Era digital yang kini
telah menjadi bagian kehidupan keseharian masyarakat, khususnya generasi muda
memang akan mengubah pola kehidupan. Termasuk pola belajar dan pola
penyebaran informasi. Saya meyakini, era kertas pelan tetapi pasti akan
tergeser.
Ketika kamus digital dapat diperoleh dengan mudah dan murah, misalnya
dapat dimasuk ke dalam Gadget, maka kamus tercetak akan terancam. Saya
sendiri sekarang sudah jarang memegang kamus. Jika memerlukan terjemahan
dapat membuka “Pocket Dict” di Gadget. Baru jika tidak memadai
kemudian mencari kamus tercetak.
Tidak hanya itu.
Setahap demi setahap, jurnal, majalah, buku dan bahkan koran juga akan digeser
oleh versi digital. Jurnal ilmiah yang biasanya mahal karena jumlah
cetakannya tidak banyak, kini sudah mulai beralih ke bentuk digital.
Perpustakaan dengan senang berlangganan jurnal online karena murah dan tidak
memakan tempat. Hampir semua koran sekarang sudah punya versi online.
Dan buku teks juga sudah mulai masih ke versi digital. Jika itu
terjadi, maka penyebaran informasi benar-benar melalui versi baru yaitu
digitalisasi informasi.
Apa dampaknya pada pendidikan?
Sangat besar. Bahkan sangat-sangat besar, sehingga akan mengubah secara
total pola pembelajaran dan pola pendidikan. Itulah tantangan yang kini
harus dipikirkan oleh setiap orang yang merasa sebagai ahli dan pemerhati
pendidikan. Pendidikan yang menggunakan era digital sebagai wahana
pendidikan.
Saya membayangkan, anak-anak SD
sudah pandai membuka internet, mencari informasi yang dibahas bersama guru dan
teman sekelasnya. Informasi itu dibandingkan, dikategorikan dan
dianalisis kemudian diambil kesimpulan. Misalnya anak kelas 3 SD sedang
membahas “burung merpati”. Mereka mengunduh berbagai informasi tentang
burung merpati, jenisnya, ukurannya, makanannya, bagaimana bisa terbang dan
sebagainya. Berbagai informasi itu kemudian dibanding-bandingkan,
dikategorikan, dianalsisis dan disimpulkan.

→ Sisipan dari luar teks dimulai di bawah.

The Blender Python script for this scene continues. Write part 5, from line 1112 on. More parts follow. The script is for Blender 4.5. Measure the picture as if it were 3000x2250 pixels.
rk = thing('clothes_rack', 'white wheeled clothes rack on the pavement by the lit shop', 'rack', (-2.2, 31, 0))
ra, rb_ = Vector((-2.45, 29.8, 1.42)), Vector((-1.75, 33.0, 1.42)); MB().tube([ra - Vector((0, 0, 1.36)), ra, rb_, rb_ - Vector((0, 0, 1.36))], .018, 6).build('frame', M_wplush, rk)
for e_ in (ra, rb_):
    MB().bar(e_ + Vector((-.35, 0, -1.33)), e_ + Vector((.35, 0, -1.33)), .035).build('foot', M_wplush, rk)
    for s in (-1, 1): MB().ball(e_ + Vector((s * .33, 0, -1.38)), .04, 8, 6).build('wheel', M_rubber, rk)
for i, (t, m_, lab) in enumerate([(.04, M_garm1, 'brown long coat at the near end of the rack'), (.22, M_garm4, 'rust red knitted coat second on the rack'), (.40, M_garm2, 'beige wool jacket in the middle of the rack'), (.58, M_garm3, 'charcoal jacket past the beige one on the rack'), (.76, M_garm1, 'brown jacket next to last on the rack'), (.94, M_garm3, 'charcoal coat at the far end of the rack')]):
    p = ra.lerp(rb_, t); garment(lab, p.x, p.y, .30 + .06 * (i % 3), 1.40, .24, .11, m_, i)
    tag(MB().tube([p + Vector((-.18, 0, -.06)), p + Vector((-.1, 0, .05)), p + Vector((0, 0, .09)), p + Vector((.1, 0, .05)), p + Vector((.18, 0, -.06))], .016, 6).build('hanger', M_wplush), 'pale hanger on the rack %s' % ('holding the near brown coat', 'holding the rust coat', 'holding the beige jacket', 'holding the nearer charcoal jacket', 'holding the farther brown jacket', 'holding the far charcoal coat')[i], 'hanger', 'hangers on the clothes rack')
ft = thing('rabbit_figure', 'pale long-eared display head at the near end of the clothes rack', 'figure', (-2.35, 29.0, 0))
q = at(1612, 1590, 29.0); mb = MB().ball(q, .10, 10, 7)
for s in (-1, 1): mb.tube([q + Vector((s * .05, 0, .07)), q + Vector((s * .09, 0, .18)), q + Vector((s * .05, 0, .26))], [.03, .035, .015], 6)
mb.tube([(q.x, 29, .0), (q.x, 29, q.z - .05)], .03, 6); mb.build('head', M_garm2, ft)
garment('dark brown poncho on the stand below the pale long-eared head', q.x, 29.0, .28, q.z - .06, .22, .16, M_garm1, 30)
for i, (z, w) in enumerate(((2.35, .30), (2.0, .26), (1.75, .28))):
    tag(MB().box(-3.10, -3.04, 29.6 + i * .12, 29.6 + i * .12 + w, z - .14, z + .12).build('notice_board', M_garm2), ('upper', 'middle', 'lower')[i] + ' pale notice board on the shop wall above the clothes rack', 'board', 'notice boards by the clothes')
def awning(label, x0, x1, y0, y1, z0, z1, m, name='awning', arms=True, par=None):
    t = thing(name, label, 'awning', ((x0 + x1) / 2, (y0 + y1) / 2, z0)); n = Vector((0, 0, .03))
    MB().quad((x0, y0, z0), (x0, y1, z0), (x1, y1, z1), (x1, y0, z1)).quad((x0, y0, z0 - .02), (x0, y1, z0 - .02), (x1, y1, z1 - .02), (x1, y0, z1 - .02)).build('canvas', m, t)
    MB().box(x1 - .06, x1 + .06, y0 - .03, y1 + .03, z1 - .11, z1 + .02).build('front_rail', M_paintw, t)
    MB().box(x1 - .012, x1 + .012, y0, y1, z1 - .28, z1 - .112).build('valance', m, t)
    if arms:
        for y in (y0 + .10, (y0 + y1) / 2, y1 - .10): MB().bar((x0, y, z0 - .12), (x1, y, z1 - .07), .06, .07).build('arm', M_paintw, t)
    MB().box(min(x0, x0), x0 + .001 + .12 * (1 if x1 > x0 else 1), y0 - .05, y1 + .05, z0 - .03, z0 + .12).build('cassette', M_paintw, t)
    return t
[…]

Mereka bekerja secara kelompok
dengan dibimbing oleh guru. Guru memberikan panduan, berupa pertanyaan
pengungkit (probing question) untuk mendorong siswa berpikir dan mencari
jawabannya. Peran guru tidak memberi informasi tetapi mendampingi dan
mengarahkan bagai siswa mencari informasi. Ketika siswa harus
membandingan dan mengkategorikan informasi, peran guru mendampingi dan
mengatakan “apa harus begitu?” “apa tidak ada cara lain?” “apa
tidak boleh begini?” Dan seterusnya, sampai siswa menemukan jawaban dan dia
mengatakan “ya saya menemukan jawabannya”.
Bukankah pola kerja
seperti itu yang dilakukan orang dewasa saat bekerja? Bukankah pola pikir
seperti itu yang diterapkan para ilmuwan saat melakukan penelitian? Jadi
dengan pola belajar seperti di atas, sebenarnya siswa sedang belajar bagaimana
cara belajar/bekerja yang baik,Dan yang terpenting siswa belajar mencipta
sesuatu yang baru bukan hanya sekedar User.